Back in 2022, California-based EV startup Rivian began building out a charging network exclusively for its owners. That’s what Tesla did for its customers starting in 2012, to great success. 

This won’t upend the American charging landscape quite like Tesla’s similar parade of announcements did over the past year. Elon Musk’s automaker operates the largest and most convenient charging network in the U.S., but it was historically only for Tesla owners. Soon, most non-Tesla owners out there will be able to top up at any of 12,000 Supercharger plugs. 

Still, at this stage in the EV game, greater charger availability, no matter the form, is very much needed to spur EV adoption. Surveys of would-be EV buyers consistently show that charging concerns are keeping people from swearing off of fossil fuels. And that makes sense; right now, charging stations aren’t nearly as abundant or dependable as gas pumps.
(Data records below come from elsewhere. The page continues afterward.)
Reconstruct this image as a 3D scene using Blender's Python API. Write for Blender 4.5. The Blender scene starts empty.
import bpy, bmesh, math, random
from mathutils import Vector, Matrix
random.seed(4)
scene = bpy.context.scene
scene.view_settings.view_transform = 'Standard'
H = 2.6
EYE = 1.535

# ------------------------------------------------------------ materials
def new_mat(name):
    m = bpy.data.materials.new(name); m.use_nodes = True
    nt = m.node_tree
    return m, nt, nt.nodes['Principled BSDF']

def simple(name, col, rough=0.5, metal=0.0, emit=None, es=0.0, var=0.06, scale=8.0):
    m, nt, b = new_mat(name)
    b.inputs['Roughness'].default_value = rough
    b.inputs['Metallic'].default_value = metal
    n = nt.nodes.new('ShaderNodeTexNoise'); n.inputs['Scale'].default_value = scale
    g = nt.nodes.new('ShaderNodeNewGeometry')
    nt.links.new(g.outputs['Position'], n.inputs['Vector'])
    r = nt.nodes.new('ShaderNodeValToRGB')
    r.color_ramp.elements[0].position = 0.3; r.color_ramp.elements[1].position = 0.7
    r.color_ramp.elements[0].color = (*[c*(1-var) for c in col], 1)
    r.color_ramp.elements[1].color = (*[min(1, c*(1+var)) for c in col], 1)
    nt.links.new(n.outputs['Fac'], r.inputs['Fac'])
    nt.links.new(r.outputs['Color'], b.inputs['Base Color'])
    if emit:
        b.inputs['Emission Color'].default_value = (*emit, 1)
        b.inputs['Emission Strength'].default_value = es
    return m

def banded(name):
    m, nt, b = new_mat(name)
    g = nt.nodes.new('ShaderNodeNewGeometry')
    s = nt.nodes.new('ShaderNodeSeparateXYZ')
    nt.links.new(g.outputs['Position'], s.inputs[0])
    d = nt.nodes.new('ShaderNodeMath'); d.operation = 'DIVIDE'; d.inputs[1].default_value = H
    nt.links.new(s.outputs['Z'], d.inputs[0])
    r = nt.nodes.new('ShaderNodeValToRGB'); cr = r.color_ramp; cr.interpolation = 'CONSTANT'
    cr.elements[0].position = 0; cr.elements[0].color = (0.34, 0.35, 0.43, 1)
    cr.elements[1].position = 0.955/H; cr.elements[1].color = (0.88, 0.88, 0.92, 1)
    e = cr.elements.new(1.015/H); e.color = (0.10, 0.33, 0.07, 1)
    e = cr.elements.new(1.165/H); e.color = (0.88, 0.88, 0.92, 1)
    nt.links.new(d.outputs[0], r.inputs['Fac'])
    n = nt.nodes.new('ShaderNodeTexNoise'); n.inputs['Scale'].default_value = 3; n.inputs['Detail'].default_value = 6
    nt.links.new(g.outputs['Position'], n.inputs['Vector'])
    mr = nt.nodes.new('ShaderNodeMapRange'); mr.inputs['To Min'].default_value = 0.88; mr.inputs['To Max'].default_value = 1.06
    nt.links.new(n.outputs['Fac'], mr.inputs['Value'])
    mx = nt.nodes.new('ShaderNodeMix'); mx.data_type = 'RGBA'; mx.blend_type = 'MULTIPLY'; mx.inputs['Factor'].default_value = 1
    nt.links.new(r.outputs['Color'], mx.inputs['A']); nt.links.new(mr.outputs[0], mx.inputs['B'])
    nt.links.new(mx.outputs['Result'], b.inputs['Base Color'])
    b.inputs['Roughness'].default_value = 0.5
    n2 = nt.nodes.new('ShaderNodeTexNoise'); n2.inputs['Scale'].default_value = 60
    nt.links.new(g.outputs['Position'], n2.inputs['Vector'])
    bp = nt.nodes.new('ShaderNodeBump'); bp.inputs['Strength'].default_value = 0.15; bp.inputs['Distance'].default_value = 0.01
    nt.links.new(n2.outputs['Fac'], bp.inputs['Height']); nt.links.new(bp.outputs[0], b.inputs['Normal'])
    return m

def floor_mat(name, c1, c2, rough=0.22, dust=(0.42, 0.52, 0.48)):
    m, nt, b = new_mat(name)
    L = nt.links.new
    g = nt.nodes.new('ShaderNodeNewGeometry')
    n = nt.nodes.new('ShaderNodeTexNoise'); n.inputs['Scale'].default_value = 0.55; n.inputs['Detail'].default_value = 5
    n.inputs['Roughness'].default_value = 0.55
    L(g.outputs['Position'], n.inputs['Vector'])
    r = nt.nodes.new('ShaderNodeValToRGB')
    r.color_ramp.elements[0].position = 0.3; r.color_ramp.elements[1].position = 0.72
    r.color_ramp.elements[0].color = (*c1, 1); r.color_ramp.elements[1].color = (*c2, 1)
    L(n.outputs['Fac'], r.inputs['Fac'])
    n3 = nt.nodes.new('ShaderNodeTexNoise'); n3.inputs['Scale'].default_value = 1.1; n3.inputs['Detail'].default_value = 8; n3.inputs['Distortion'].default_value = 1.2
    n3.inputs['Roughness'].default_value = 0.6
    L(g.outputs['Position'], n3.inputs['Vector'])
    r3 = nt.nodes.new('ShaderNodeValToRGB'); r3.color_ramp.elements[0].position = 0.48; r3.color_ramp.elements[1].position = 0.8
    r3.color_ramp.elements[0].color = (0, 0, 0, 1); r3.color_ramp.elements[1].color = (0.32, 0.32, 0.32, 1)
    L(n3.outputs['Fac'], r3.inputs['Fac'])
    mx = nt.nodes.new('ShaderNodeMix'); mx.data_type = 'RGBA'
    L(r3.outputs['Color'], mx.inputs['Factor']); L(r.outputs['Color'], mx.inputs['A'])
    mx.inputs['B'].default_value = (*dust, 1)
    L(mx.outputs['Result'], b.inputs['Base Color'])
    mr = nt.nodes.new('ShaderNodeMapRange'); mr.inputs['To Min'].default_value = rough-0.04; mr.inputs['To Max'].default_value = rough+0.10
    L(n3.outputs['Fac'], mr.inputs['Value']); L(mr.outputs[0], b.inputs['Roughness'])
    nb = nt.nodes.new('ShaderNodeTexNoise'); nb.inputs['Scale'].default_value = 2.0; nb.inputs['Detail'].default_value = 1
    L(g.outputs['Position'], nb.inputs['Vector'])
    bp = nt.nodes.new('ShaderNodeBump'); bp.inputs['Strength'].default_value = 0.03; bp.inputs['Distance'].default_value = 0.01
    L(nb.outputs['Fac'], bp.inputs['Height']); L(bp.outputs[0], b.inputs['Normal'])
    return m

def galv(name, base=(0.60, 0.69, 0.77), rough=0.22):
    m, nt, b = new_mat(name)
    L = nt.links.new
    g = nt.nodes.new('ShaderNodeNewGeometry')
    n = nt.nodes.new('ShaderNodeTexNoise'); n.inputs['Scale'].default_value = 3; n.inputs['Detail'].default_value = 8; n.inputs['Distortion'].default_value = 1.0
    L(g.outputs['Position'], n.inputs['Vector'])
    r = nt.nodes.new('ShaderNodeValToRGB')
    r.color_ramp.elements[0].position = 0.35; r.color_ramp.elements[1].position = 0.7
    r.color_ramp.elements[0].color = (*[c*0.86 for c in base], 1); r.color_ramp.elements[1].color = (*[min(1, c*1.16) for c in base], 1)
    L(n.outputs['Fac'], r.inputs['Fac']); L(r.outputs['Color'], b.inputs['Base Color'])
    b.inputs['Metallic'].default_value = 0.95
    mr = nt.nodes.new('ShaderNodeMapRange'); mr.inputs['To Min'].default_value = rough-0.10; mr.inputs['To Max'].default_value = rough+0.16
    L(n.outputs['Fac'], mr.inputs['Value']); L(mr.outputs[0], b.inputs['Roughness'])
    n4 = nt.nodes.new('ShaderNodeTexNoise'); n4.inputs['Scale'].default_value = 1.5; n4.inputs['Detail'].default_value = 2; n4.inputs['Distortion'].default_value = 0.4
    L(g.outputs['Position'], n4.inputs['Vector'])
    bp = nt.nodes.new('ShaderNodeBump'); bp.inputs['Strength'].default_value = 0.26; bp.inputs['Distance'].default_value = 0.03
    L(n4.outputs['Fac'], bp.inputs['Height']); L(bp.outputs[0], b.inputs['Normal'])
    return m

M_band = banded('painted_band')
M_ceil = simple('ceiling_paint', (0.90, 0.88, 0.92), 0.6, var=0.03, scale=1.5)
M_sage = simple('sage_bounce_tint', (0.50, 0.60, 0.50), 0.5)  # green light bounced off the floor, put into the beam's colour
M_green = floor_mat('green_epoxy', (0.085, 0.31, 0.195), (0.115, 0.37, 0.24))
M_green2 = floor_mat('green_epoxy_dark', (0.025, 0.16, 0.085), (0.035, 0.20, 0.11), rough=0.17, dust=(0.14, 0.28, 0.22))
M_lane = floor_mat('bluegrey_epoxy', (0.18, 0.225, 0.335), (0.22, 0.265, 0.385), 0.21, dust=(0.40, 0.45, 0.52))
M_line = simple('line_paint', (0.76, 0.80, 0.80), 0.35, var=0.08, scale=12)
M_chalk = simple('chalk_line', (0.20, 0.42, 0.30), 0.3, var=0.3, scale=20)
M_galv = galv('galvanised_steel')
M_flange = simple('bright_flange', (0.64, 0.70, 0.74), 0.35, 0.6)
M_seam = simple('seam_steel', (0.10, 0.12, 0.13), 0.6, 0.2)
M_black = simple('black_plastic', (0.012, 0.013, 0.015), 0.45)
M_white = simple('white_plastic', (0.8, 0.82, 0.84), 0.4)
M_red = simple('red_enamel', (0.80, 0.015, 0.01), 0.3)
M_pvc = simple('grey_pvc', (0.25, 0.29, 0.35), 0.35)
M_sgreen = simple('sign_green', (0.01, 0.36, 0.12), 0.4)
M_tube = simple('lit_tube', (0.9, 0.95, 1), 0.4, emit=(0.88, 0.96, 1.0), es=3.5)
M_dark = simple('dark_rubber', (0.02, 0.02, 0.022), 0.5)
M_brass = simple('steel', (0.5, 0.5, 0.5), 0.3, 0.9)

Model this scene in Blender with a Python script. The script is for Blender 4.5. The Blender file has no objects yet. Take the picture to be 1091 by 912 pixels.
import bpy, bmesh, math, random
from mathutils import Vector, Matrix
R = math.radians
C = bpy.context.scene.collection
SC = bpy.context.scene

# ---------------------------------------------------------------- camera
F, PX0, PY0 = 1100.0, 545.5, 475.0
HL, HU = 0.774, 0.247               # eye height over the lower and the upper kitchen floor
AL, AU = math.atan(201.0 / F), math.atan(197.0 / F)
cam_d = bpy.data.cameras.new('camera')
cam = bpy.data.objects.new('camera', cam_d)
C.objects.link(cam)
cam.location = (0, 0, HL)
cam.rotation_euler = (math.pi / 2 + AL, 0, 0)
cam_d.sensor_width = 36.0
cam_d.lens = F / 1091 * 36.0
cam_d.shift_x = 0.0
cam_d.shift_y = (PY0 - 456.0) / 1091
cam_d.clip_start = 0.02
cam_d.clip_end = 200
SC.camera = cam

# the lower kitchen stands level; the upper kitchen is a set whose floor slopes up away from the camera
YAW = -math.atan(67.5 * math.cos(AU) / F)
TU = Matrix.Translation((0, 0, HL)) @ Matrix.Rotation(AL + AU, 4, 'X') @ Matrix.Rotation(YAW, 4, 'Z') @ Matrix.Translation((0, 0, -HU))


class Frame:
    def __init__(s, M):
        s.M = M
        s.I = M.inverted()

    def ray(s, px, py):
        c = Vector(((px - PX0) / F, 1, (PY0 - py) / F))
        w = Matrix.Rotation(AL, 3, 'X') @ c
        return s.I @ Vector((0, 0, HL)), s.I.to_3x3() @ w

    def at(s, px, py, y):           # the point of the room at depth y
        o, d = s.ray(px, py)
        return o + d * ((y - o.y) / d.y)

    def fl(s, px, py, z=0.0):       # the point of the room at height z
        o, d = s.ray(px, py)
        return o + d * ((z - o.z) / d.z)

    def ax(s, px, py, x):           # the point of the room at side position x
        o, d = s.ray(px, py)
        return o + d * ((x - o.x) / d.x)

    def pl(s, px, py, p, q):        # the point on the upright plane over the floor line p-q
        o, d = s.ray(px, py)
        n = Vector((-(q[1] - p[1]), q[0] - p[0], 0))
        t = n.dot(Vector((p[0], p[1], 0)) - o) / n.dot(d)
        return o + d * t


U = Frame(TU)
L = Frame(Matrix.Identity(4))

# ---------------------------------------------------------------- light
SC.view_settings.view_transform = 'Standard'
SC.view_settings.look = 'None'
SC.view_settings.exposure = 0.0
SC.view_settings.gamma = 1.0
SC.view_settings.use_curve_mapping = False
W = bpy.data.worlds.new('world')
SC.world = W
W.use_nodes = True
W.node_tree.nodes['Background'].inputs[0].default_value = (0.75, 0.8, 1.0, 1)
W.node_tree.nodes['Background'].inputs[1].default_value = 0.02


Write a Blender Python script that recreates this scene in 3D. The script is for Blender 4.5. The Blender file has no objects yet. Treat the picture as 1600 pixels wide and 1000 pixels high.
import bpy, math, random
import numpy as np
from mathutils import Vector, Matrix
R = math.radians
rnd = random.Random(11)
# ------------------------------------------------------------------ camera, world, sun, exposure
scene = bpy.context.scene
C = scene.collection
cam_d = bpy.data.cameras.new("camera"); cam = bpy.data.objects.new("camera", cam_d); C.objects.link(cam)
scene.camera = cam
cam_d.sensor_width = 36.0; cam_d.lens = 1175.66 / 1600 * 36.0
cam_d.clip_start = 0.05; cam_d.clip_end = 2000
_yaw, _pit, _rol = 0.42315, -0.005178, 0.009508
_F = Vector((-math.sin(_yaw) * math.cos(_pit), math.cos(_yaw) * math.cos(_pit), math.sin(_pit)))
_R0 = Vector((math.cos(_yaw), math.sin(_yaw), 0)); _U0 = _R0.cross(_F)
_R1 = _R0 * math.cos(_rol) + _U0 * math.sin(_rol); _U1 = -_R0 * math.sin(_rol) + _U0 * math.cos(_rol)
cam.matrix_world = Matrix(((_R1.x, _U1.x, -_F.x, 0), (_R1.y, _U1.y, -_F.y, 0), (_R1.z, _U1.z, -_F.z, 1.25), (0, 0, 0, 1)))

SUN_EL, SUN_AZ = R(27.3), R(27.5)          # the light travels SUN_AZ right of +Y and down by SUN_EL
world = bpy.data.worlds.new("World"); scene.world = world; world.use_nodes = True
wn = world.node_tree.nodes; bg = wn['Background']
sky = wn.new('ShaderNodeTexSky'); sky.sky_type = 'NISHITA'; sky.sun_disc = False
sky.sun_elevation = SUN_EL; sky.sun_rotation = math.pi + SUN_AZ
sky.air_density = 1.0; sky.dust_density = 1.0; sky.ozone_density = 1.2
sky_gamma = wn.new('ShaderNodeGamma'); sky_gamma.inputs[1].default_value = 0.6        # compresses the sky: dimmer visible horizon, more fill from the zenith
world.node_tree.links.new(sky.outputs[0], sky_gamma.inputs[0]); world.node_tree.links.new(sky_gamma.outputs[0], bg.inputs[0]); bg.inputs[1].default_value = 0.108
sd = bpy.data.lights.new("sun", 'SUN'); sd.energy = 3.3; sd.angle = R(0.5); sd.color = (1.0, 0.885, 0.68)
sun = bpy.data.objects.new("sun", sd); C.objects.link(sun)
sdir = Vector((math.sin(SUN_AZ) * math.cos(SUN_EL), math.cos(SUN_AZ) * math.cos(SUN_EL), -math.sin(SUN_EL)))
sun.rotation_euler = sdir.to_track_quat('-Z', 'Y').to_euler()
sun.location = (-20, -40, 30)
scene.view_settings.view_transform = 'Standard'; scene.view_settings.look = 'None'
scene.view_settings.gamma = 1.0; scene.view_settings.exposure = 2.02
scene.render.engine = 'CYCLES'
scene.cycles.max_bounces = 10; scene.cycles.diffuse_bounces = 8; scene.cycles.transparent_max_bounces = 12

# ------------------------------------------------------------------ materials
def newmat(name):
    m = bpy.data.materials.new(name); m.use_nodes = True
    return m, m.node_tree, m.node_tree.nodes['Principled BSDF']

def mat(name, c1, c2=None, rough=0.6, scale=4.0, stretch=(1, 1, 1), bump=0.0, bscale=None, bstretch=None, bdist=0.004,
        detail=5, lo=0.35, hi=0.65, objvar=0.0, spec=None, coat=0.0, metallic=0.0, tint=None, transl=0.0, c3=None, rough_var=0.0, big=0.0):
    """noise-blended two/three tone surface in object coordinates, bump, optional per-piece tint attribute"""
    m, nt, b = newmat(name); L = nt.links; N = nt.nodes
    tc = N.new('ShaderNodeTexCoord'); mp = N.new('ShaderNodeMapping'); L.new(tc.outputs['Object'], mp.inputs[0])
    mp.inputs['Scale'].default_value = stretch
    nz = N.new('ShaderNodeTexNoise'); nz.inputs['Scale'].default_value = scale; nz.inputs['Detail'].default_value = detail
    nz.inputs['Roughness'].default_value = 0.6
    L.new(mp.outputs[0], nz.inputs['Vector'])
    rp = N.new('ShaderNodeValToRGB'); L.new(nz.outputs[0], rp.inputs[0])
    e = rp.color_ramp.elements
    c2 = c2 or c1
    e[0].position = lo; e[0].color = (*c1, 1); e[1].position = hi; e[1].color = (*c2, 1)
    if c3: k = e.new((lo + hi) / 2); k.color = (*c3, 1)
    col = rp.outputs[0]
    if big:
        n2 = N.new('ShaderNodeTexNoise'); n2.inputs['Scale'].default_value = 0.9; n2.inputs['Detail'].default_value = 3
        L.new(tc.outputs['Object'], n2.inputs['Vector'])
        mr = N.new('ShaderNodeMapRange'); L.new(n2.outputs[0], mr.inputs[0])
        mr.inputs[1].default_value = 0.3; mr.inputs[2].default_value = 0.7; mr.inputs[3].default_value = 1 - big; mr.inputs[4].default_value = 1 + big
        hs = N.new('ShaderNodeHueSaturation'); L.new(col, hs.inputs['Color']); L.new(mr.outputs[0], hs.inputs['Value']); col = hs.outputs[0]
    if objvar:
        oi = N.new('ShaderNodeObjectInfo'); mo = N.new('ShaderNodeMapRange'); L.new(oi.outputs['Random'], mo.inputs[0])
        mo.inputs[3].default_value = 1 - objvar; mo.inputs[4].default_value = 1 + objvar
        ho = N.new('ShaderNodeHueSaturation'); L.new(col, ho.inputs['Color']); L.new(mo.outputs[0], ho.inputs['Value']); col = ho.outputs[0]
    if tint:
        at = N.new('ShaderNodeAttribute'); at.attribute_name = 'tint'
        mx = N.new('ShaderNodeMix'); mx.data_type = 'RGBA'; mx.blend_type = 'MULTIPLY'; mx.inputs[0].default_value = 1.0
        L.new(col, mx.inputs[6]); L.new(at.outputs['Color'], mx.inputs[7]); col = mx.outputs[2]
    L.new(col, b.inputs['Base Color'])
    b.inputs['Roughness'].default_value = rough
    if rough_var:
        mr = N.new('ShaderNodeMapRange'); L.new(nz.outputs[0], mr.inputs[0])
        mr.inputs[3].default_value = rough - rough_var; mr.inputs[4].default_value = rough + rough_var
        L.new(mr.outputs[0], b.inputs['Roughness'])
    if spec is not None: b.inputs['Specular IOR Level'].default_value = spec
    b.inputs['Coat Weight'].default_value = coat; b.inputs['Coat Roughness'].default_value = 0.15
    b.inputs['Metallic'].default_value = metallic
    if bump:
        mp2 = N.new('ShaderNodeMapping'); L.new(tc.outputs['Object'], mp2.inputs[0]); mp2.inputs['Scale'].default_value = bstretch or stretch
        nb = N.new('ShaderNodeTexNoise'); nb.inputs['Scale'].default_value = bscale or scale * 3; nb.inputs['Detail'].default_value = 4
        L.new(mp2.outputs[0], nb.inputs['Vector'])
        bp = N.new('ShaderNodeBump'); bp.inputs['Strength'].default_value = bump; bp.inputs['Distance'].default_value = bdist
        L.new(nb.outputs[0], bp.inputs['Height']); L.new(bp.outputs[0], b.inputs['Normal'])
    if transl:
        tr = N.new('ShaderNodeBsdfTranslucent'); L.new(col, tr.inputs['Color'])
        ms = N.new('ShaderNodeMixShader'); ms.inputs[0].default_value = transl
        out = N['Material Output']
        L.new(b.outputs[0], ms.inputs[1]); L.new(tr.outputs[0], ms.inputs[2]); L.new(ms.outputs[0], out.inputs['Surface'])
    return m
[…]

Most of today’s EV owners charge at home. Better public charging infrastructure will be crucial for supporting the next wave of EV buyers—people who park on the street or otherwise lack the privilege of charging at home. 

Rivian’s move is nice for EV drivers, sure, but it’s even better for the company’s own charging ambitions. The U.S. government has set aside $7.5 billion for funding EV charging projects nationwide. Those programs won’t fund stations that are exclusive to a single brand’s vehicles. Rivian also says expanding access will help it offset the costs of building sites. 

“Opening our network will enable other customers to benefit from our reliable charging solution, allow Rivian to leverage the fixed costs associated with each charging site, and allow Rivian to apply for committed government grants associated with expanding domestically manufactured fast chargers across the country,” the company said.